Former Mississippi Governor Ronnie Musgrove met with The Dispatch editorial board on Wednesday to promote a lawsuit that would force the state to compensate school districts for the amount of money they have been under-funded since 2010. The suit would also ask that the court order the state legislature to fully fund the state's K-12 schools according to its own funding formula passed in 1997. 

 

As the lead attorney representing the school districts who are plaintiffs in the case, Musgrove said he is convinced the only way the state legislature will ever keep its promise of adequate school funding is through the courts. 

 

"Historically, that is what you find," Musgrove said. "From the Chickasaw Cession (which forced the state to provide funding for districts that had no 16th Section land) to 16th Section reform (a court order that requires leases of 16th Section land to be based on fair market value), history shows that suits had to be filed to make the state do what it agreed to do.

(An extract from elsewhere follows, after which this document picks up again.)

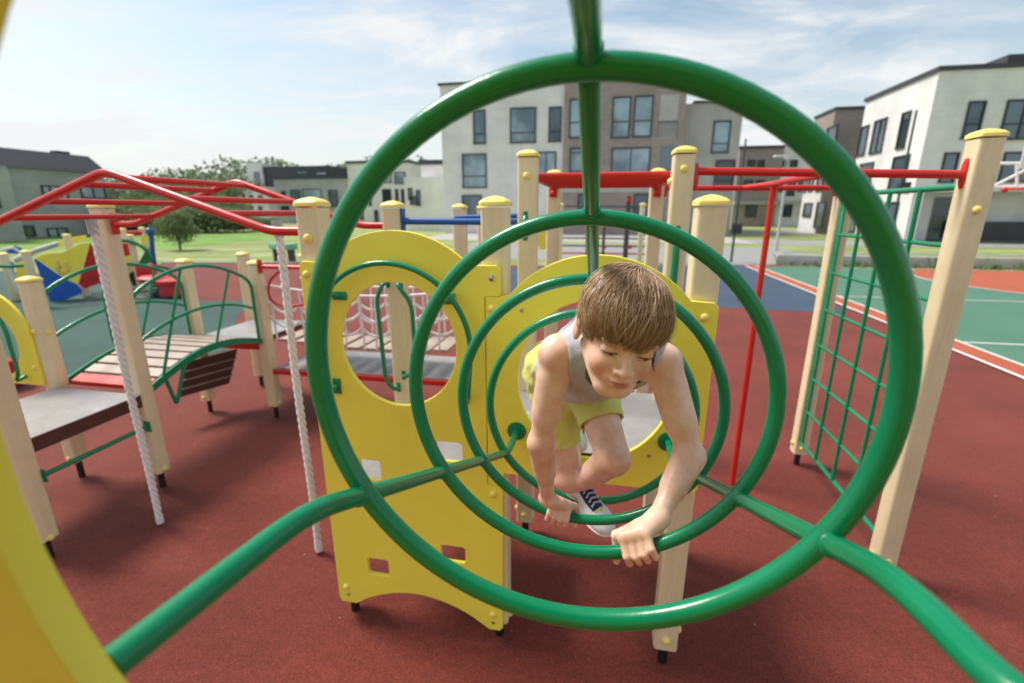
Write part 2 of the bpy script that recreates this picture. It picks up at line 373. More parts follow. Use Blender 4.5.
post(-A, 2 * A + B, MID, 'cream post peeking out left of the post behind the panel joint', base=0.12)
# ------------------------------------------------------------------ yellow panels
def bolt_part(parent, u, v, z, mat='yellow_edge', r=0.014):
    MB().lathe((u, v, z), [(r, -0.001), (r, 0.003), (r * 0.85, 0.007), (r * 0.5, 0.0105), (0.002, 0.0115)], 14, (0, -1, 0)).build('bolt_cap', M[mat], parent)
PV = -0.055; PT = 0.018; PF = PV - PT / 2
p1 = thing('yellow_arched_wall', 'yellow panel with a big round hole and green arch handle, left of the boy', 'play panel', (-0.33, PV, 0), 'yellow panels of the tower')
def sm(p, q, n, f): return [(p[0] + (q[0] - p[0]) * k / n, f(k / n)) for k in range(n + 1)]
arcpts = []
cxa, za, half, rise = -0.345, 1.572, 0.265, 0.112
Ra = (half ** 2 + rise ** 2) / (2 * rise)
for k in range(29):
    x = half - 2 * half * k / 28
    arcpts.append((cxa + x, za + math.sqrt(Ra ** 2 - x ** 2) - (Ra - rise)))
out1 = [(0.026, 0.10), (0.028, 0.754), (-0.030, 0.756), (-0.030, 1.474), (0.024, 1.476), (0.024, 1.562), (0.014, 1.574)] + arcpts + [(-0.694, 1.574), (-0.704, 1.562), (-0.698, 0.13), (-0.69, 0.105)]
out1 += [(-0.62, 0.105)]
for k in range(1, 16):
    x = -0.62 + 0.56 * k / 16; out1.append((x, 0.105 + 0.098 * math.sin(math.pi * k / 16) ** 0.8))
out1 += [(-0.05, 0.10), (-0.03, 0.085), (0.015, 0.085)]
h1 = [circ(-0.352, 1.282, 0.222, 56, 0.232), rrect(-0.553, 0.268, -0.455, 0.352, 0.014), rrect(-0.226, 0.386, -0.120, 0.466, 0.014),
      rrect(-0.545, 0.722, -0.455, 0.812, 0.014), rrect(-0.225, 0.836, -0.120, 0.922, 0.014)]
plate('board', out1, h1, PT, M['yellow'], p1, 'v', PV)
for (u, z) in ((-0.66, 0.185), (-0.012, 0.16), (-0.005, 0.72), (-0.68, 1.53)): bolt_part(p1, u, PF, z)
for (u, z) in ((-0.655, 0.145), (-0.012, 0.12)): MB().lathe((u, PF, z), [(0.007, -0.001), (0.007, 0.002), (0.001, 0.003)], 10, (0, -1, 0)).build('screw', M['steel'], p1)
MB().lathe((0.0, PF, 1.535), [(0.011, -0.001), (0.011, 0.004), (0.006, 0.007), (0.001, 0.008)], 12, (0, -1, 0)).build('screw', M['steel'], p1)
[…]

There's been no other way." 

 

To date, 14 school districts have joined the suit, including Clay County, which stands to recoup roughly $500,000. Combined, the plaintiffs seek $115 million. Musgrove said about 25 other districts are considering joining the suit, which could push the amount to as much as $400 million. To date, the Columbus, Lowndes County, Starkville and Oktibbeha County districts have not joined the suit. Collectively, those districts could recoup roughly $40 million if they chose to join a successful suit. 

 

The original 1997 Mississippi Adequate Education Program said the state "may" fund schools based on a defined formula, but the lawsuit only covers the amount of money the state has shorted schools since 2010, when the word "may" was changed by legislators to "shall" in the law. 

 

According to Mississippi Department of Education records the schools have been shortchanged by approximately $1.5 billion since 2010.  

 

Musgrove said he originally intended to file the suit last year, but wanted to see if an expected revenue increase this year would move the legislature to fully fund education. 

 

This year, the state enjoyed a revenue surplus of more than $450 million, but still did not fund schools based on the MAEP standards. 

 

"If they weren't going to fully fund education this year, I am convinced they never will," Musgrove said. 

 

Musgrove's suit is one of two efforts to force the legislature to fully fund the MAEP. A grass-roots organization called Better Schools, Better Jobs hopes to get a ballot initiative for a constitutional amendment that would require full funding of schools on the 2015 ballot. 

 

Some, including another former Mississippi governor with a reputation for being an advocate of education, prefer the ballot initiative over Musgrove's lawsuit. Gov. William Winter told the crowd at the Neshoba County Fair in July that he did not support the lawsuit. 

 

That only 14 of the 152 districts have joined the suit suggests Winter's preference is widespread. 

 

But Musgrove believes the suit is far more likely to achieve its goal than a ballot initiative. 

 

Musgrove said the language in the initiative makes it unlikely that schools would be funded in a timely fashion, noting that it stipulates 25 percent of any additional revenue each year would go to school funding. 

 

"That would require seven consecutive years of 3 percent growth," Musgrove argued. "That's never happened in our state. More realistically, it would take 17 years to reach full funding." 

 

Musgrove said the ballot initiative is almost identical to one Kansas approved, but still hasn't implemented. 

 

"It's been back and forth in the courts for six years now and the schools still haven't seen the funding required by the Kansas constitution," Musgrove said. 

 

Musgrove is convinced that the best hope for a fully-funded educational system is through the courts.  

 

History and the law, he says, are on his side.